The psalmist then offers praise and blessing all his days because God’s goodness is unfathomable, even beyond human understanding.  We get a sense of this in our Gospel reading today. It’s a reading that most of us on a purely human level find hard to get our heads around—giving the person who worked only one hour the same pay as the one who sweated and labored in the heat of the day.  Really, the only way to understand it is through our hearts.

If our faith goes no deeper than what is just and fair and right on a human level, we will never understand Jesus and his mission on this earth.  A bit of “going to the heart” would have aided us greatly in our conflict in Viet Nam.  Jesus, in all the Scriptures of the New Testament is about telling us that we are loved mightily by our God—a God who will never be out-done in generosity, love or mercy.
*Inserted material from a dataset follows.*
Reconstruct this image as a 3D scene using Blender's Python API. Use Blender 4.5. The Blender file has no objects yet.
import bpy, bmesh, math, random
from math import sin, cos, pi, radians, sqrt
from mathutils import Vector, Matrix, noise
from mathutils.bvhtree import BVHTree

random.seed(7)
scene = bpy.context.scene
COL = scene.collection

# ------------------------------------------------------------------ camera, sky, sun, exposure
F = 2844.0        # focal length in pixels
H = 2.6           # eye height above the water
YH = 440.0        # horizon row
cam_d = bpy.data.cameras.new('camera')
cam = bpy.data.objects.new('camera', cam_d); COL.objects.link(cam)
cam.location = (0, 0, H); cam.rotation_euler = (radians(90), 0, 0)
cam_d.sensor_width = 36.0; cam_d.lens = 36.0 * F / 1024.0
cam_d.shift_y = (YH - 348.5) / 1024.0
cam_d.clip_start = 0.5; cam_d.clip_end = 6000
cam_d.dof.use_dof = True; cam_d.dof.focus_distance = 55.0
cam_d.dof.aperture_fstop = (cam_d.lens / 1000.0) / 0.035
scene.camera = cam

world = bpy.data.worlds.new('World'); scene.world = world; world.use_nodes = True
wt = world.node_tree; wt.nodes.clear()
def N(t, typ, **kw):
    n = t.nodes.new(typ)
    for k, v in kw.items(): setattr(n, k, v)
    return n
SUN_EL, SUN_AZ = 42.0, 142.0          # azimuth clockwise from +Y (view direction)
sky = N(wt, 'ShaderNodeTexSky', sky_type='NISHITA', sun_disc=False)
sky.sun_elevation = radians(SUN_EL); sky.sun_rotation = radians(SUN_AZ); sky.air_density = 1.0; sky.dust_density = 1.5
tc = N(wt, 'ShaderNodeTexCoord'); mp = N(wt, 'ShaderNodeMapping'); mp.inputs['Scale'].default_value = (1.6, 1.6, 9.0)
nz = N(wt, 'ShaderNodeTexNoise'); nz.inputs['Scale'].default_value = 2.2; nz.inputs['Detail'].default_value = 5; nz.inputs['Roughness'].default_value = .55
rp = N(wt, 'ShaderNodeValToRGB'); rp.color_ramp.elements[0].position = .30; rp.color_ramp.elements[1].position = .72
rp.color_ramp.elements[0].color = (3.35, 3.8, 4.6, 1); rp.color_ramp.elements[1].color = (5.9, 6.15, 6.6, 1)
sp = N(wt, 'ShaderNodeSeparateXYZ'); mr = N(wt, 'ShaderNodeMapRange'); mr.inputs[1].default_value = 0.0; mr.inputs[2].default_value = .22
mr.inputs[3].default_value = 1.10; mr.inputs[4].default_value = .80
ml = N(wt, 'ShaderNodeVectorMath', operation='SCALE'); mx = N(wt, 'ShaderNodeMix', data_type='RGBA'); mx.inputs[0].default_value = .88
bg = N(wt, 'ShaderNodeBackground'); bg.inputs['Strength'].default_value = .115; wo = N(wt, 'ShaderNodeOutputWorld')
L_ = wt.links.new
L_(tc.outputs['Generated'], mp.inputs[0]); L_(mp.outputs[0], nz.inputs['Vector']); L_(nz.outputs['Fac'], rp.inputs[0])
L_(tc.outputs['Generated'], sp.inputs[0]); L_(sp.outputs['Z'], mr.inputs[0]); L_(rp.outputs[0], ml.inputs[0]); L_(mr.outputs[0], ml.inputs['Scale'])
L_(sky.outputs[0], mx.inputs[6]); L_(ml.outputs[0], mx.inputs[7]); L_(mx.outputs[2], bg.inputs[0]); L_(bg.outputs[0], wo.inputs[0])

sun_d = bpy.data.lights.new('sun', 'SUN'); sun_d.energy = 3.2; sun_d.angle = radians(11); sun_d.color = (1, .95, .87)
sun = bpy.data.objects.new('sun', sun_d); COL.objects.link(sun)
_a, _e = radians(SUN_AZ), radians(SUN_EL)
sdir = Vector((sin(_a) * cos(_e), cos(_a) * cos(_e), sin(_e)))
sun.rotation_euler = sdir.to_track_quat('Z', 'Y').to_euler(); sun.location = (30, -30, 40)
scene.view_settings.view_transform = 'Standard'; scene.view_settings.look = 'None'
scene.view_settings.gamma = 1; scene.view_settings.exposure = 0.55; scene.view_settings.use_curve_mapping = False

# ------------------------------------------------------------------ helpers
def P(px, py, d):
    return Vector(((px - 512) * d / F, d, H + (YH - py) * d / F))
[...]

This loving God wants to share goodness with all and could it be that those who find it easier to maneuver in this world are being passed over for those who seemingly have so much less? For all the times that these workers stood the entire day waiting to be hired and were passed over, could it be that the owner (God) is telling us that all the debts will be settled or perhaps evened-up one day?  This was the thinking behind the old Negro Spirituals—that one day, there would be justice. Could it be that for those of us who smugly bask in our goodness; God might be instructing us to bring everyone into the fold—to remember that divine goodness is extended to all—clearly demonstrated in this Gospel reading, today.

When I think of this reading and its message, that indeed God’s goodness is meant for all—no exceptions, I find it hard to believe that any church ministers of any kind or denomination would even dare to exclude anyone from the table of communion—for any reason, if that person wants to receive.  Communion means, in its best sense, “unity” and that it would ever be used as a power play to control the People of God, is nothing less than, sin. The Winona Interfaith Council, of which Dick Dahl and I are members, operates out of this message—that all are welcome and acceptable.

So, again, perhaps more questions than answers, but keeping our eyes on Jesus will always show us the way—I remind us of this often, but it is so true.  Our way of doing things is always lacking, because most of us are never without some selfishness.  I am presently reading Joan Chittister’s book, Called to Question, a small volume that addresses some of the smugness that the rule-keepers among us live under. It is convenient to have all the answers to all the questions—questions that many times, we as church denominations have asked and answered without any input from God. What happens when questions arise that don’t fit the neat, little answers? Chittister, in her book challenges us all to ask such questions and to see that the answers respond to the needs of all in our present world.

Most of us have to work quite hard to keep ourselves out of the equation, of whom God loves and why.  But our God is always about extending justice to all—to everyone who asks and God’s justice, unlike ours, is grounded in mercy.  Isaiah prophesies   today—“My ways are so far above yours!”  And that is why this parable today is so perfect—by human standards, it makes no sense, but by divine standards—it is so completely of God—for God’s love is insurmountable!  Amen? Amen!